Leicester's planning application for a warehouse-based padel complex reveals how European infrastructure is scaling up through converted industrial space, while North Shore entrepreneur Abigail McCulloch's Forbes-recognized Alma Padel proves the U.S. market demands upscale community hubs over pure court capacity.

Teemo Teemo
March 3, 2026 4 min read
Leicester's First Padel Centre Signals UK's Infrastructure Push — While the U.S. Builds Different

The infrastructure divide between European and American padel expansion comes into sharp focus this month: Leicester is converting three warehouse units into the city’s first public padel facility, while a former New Trier tennis player just made Forbes’ 30 Under 30 for building a members club with five courts, a golf simulator, and sunset views.

Both approaches work — they’re just solving different problems.

Leicester’s planning application, submitted to the city council, calls for three padel courts (two doubles, one singles) plus a pickleball court inside 79,513 square feet of warehouse space on Barkby Road. The developers aren’t subtle about the market opportunity: “Padel is one of the fastest-growing sports in Britain,” they note in planning documents, and Leicester currently has zero publicly accessible facilities. The project includes changing rooms, a cafe, and offices — functional infrastructure designed to unlock latent demand in a city of 350,000 that’s been watching the sport boom elsewhere in the UK.

The utilitarian approach makes sense in a country where padel penetration remains uneven despite rapid growth. Leicester isn’t competing with established clubs for premium members — it’s creating the category from scratch. “The scheme has the potential to increase participation in sport across the city,” the application argues, positioning padel as a public health initiative as much as a business venture.

Contrast that with Abigail McCulloch’s Alma Padel in Glenview, Illinois, which opened last spring and just earned McCulloch a spot on Forbes’ 2026 30 Under 30 Sports List. Alma’s five courts anchor a 2,300 Ridge Drive facility that also features saunas, mahjong tables, a bar-cafe, and what McCulloch calls “one of the best sunset views in the North Shore.” The club pairs new players with three peers at their skill level, creating instant social bonds. “It was super exciting and a complete surprise,” McCulloch told The Record North Shore about the Forbes recognition.

But Alma’s real innovation isn’t the amenities — it’s the staffing model. McCulloch also founded Padel Au Pair, a rotational program that imports skilled instructors from padel-mature markets to fill the coaching gap in U.S. clubs. The problem she’s solving: America has racket athletes but no lifelong padel players, creating a bottleneck for clubs trying to scale quality instruction. Leicester’s warehouse conversion won’t face that issue — the UK already has a deeper bench of domestic coaches.
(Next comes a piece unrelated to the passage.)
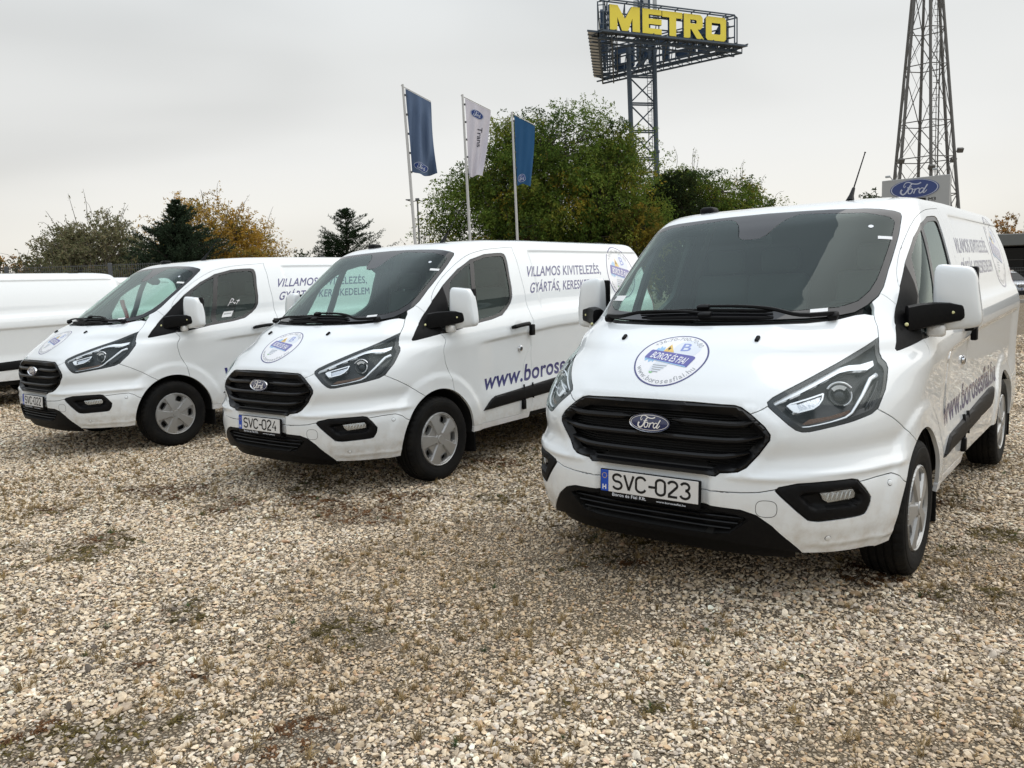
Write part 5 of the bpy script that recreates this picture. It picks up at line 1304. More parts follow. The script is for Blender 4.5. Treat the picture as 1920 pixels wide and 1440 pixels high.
# ---- lower opening
lg_ = LOWG + [(-s, t) for s, t in reversed(LOWG[1:-1])]
lg_ = LOWG[0:1] + LOWG[1:] + [(-s, t) for s, t in reversed(LOWG[1:-1])]
mb = MB(); addp(mb, patch([lg_], -.05, .05)); V, F = sweep(lg_, [(0, .0), (0, -.055)], .03, True); mb.add(V, F)
lowgrille = mb.emit('lower_grille', 'deep_black', VAN)
for t, w in ((.440, .405), (.413, .38), (.384, .35)):
    V, F = sweep([(-w, t), (w, t)], [(-.004, -.014), (0, -.010), (.004, -.013), (.006, -.03), (-.006, -.03)], .05); MB().add(V, F).emit('grille_bar', 'grille_black', lowgrille)
mb = MB()
for s0, s1 in ((-.11, -.03), (.06, .13), (.15, .21)):
    addp(mb, patch([[(s0, .362), (s1, .362), (s1, .455), (s0, .455)]], -.035, .05))
mb.emit('grille_mesh', 'black_plastic', lowgrille)
# ---- headlights
hl = MB()
def hld(P):
    d = dist_poly(P, HL); return -np.interp(d, [0, .010, .012, .05, .09], [.003, .003, .010, .040, .055])
addp(hl, patch([HL], hld, .014, 0)); V, F = sweep(HL, [(0, 0.0), (0, -.03)], .02, True); hl.add(V, F, 1)
addp(hl, patch([HL, inset(HL, .019)], -.0025, .02, 1))
lights = LR('headlight', hl, ['lamp_grey', 'gloss_black'], VAN)
LR('light_lens', MB().add(*patch([HL], -.0005, .016)[:2], 0, patch([HL], -.0005, .016)[2]), 'lens_glass', lights)
dr = MB(); addp(dr, patch([DRL_O + DRL_I], -.012, .012)); V, F = sweep(DRL_L, [(-.006, -.014), (0, -.010), (.006, -.014), (.006, -.02), (-.006, -.02)], .02, widths=[1, .7, .6, .6, .7, .9, 1.3, 1.6]); dr.add(V, F)
V, F = sweep(DRL_O + DRL_I, [(0, -.012), (0, -.03)], .02, True); dr.add(V, F)
LR('light_strip', dr, 'drl', lights)
lp = MB()
def lpd(P): return -np.interp(dist_poly(P, LAMP), [0, .006, .012, .03], [.014, .016, .030, .040])
addp(lp, patch([LAMP, inset(LAMP, .007)], -.014, .01, 0)); addp(lp, patch([inset(LAMP, .007)], -.022, .01, 1)); V, F = sweep(LAMP, [(0, -.014), (0, -.045)], .02, True); lp.add(V, F, 0)
addp(lp, patch([[(.502, .950), (.535, .923), (.552, .920), (.553, .928), (.534, .958)]], -.0125, .012, 0))
LR('inner_lamp', lp, ['drl', 'reflector'], lights)
ind = MB(); addp(ind, patch([INDIC], -.028, .012)); LR('indicator', ind, ['amber'], lights)
pj = MB(); pc, pn = lift([(.704, .997)], -.058); pc = pc[0]; ax = Vector((.86, .42, .30)).normalized(); Mq = Matrix.Translation(pc) @ ax.to_track_quat('Z', 'Y').to_matrix().to_4x4()
def lathez(prof, seg, M): V, F = lathe(prof, seg, 'z'); return [tuple(M @ Vector(p)) for p in V], F
V, F = lathez([(.040, .0), (.040, .030), (.043, .034), (.047, .032), (.048, .0)], 32, Mq); pj.add(V, F, 0)
V, F = lathez([(.0005, .030), (.012, .0285), (.024, .023), (.033, .014), (.040, 0)], 28, Mq); pj.add(V, F, 1)
LR('projector', pj, ['steel', 'gloss_black'], lights)
pj = MB(); V, F = lathe([(.056, .036), (.060, .040), (.064, .034), (.060, .026)], 12, 'z', a0=math.radians(35), a1=math.radians(150)); pj.add([tuple(Mq @ Vector(p)) for p in V], F)
V, F = lathe([(.046, .040), (.049, .044), (.052, .038)], 12, 'z', a0=math.radians(-75), a1=math.radians(20)); pj.add([tuple(Mq @ Vector(p)) for p in V], F)
V, F = lathe([(.030, .029), (.046, .038), (.047, .036)], 14, 'z', a0=math.radians(50), a1=math.radians(140)); pj.add([tuple(Mq @ Vector(p)) for p in V], F)
LR('projector_trim', pj, 'drl', lights)
fn = MB()
for q in range(3):
    V, F = sweep([(.838 + q * .016, .905 + q * .006), (.862 + q * .010, .99), (.862, 1.045 - q * .02)], [(-.003, -.020), (.003, -.016), (.003, -.04), (-.003, -.04)], .03); fn.add(V, F)
addp(fn, patch([[(.80, .90), (.86, .905), (.89, .95), (.885, 1.03), (.855, 1.04), (.82, .98)]], -.030, .02))
LR('side_marker', fn, 'gloss_black', lights)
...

The divergence reveals a fundamental truth about padel’s expansion: infrastructure follows culture, not the other way around. Leicester needs courts to demonstrate the sport exists. The North Shore needs experience design to justify the investment. “Once you’re playing the sport, you find that it’s really as easy to pick up as pickleball, and that’s not an exaggeration,” McCulloch told The Record — but ease of play doesn’t translate to spontaneous adoption without the right framing.

Meanwhile, the next generation continues grinding through the FIP Promises Tour, largely unbothered by infrastructure debates. This month’s European stops — Finland, Belgium, Portugal, Italy — drew over 100 pairs to Paredes alone, with local talents like Finland’s Mario Laszlo (double titles in U18 and U16) and Italy’s Vittoria Fornarotto (double titles in U18 and U16 girls) stacking wins. The pipeline doesn’t care whether they’re training in repurposed warehouses or sunset-view member clubs — just that courts keep appearing.

Leicester’s planning application now goes to council officers for review. If approved, it joins a U.S. market projected to grow padel clubs by 52% year-over-year, according to the 2025 State of Padel report. Both models will work. The question is which infrastructure strategy scales faster when the sport finally hits saturation.